ECLI:NL:CBB:2020:28
College van Beroep voor het bedrijfsleven
- Eerste aanleg - enkelvoudig
- T. Pavićević
- S.M.M. Bolt-Hulsen
- Rechtspraak.nl
Beroep tegen vaststelling van subsidiabele hectares voor GLB-betalingen
In deze zaak heeft het College van Beroep voor het bedrijfsleven op 14 januari 2020 uitspraak gedaan in een geschil tussen Firma [naam] V.O.F. en de minister van Landbouw, Natuur en Voedselkwaliteit. De appellante, Firma [naam] V.O.F., had bezwaar gemaakt tegen de vaststelling van het bedrag dat zij ontving aan basis- en vergroeningsbetalingen voor het jaar 2017. Het primaire besluit van 4 mei 2018 bepaalde dat appellante € 22.317,62 zou ontvangen, maar verweerder had slechts 47,85 van de 51,45 opgegeven hectares als subsidiabel aangemerkt. Dit leidde tot een geschil over de subsidiabiliteit van perceel 81, dat door verweerder was afgekeurd op basis van luchtfoto's, omdat het perceel als ruigte werd aangemerkt en niet als landbouwgrond.
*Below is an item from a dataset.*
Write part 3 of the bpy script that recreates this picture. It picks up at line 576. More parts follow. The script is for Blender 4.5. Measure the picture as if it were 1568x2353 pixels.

Tijdens de zitting op 19 november 2019 heeft appellante betoogd dat de afgekeurde delen van perceel 81 en perceel 101 wel degelijk subsidiabel zijn, en dat een controle ter plaatse door verweerder noodzakelijk was om de werkelijke situatie vast te stellen. Het College heeft echter geoordeeld dat verweerder op basis van de luchtfoto's terecht had vastgesteld dat de afgekeurde delen niet als landbouwareaal konden worden aangemerkt. Het College heeft de argumenten van appellante niet overtuigend geacht en heeft geconcludeerd dat de beslissing van verweerder om de oppervlakte vast te stellen op basis van luchtfoto's juist was.
De uitspraak van het College is dat het beroep van appellante ongegrond is verklaard, en er is geen aanleiding voor een proceskostenveroordeling. De uitspraak is openbaar uitgesproken op 14 januari 2020.